=== MATERIAL ===

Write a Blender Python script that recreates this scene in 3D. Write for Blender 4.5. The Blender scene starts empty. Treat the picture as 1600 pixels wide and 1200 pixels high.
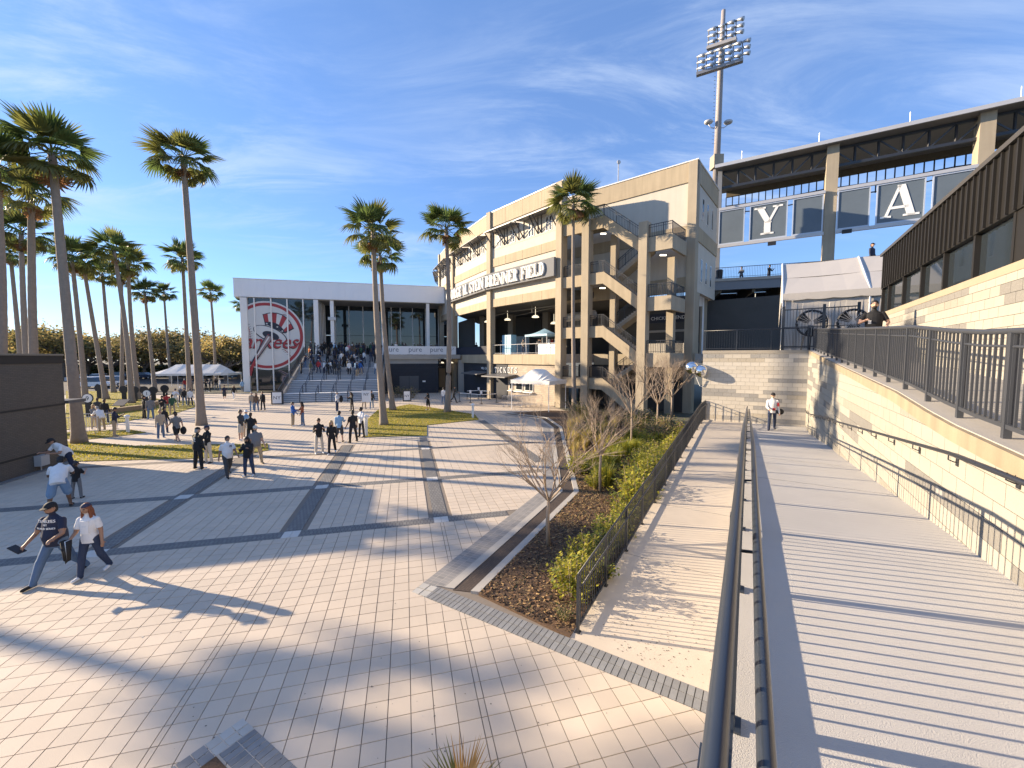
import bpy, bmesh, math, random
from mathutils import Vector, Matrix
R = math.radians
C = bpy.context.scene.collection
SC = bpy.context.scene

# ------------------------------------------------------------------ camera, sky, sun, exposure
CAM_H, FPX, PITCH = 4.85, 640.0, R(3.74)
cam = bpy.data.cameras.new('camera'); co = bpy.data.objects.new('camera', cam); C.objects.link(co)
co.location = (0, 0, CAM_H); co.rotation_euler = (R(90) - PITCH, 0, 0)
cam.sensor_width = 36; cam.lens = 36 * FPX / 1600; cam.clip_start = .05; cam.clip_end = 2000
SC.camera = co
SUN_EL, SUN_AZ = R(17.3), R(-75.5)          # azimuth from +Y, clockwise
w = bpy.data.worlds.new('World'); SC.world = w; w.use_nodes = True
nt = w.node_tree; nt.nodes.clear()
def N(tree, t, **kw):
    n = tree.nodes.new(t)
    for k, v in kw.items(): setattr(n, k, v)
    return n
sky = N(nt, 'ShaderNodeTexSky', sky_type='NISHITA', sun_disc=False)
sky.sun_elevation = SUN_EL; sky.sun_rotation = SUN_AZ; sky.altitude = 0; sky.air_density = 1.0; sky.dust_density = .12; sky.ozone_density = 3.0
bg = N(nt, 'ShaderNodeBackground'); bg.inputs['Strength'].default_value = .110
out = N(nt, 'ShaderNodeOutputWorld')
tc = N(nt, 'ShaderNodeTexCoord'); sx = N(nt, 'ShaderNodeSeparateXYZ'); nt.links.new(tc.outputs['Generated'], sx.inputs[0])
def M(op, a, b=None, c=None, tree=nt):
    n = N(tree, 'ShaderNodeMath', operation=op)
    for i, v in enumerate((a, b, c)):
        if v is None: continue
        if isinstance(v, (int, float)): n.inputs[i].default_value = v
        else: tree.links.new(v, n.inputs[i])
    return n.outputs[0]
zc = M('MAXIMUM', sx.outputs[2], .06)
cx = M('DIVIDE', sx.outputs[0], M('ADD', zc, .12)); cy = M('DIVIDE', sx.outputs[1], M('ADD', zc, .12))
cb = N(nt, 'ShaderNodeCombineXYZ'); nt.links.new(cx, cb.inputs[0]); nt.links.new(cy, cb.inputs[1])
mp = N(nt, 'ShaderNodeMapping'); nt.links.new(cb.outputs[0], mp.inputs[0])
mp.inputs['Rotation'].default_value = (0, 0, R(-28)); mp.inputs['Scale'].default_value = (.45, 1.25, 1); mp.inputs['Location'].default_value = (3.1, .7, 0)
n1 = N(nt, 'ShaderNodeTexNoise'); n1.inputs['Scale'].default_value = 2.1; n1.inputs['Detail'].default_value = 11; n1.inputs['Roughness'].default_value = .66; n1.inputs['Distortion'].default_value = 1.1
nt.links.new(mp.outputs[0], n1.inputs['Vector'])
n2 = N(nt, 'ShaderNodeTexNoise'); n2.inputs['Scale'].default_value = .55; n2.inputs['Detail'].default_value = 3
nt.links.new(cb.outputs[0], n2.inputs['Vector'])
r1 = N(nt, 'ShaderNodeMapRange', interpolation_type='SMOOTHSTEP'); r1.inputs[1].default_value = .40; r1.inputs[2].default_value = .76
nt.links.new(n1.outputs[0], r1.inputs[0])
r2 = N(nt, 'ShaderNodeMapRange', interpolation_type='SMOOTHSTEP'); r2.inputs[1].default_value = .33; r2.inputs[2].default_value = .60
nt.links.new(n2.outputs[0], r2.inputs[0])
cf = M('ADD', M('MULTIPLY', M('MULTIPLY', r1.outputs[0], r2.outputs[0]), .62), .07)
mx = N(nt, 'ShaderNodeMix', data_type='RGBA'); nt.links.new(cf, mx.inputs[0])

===

Print, exactly as written, the lines above from the first one to the one containing "SC = bpy.context.scene". Leave out pictures.

__WORKED ANSWER__
Write a Blender Python script that recreates this scene in 3D. Write for Blender 4.5. The Blender scene starts empty. Treat the picture as 1600 pixels wide and 1200 pixels high.
import bpy, bmesh, math, random
from mathutils import Vector, Matrix
R = math.radians
C = bpy.context.scene.collection
SC = bpy.context.scene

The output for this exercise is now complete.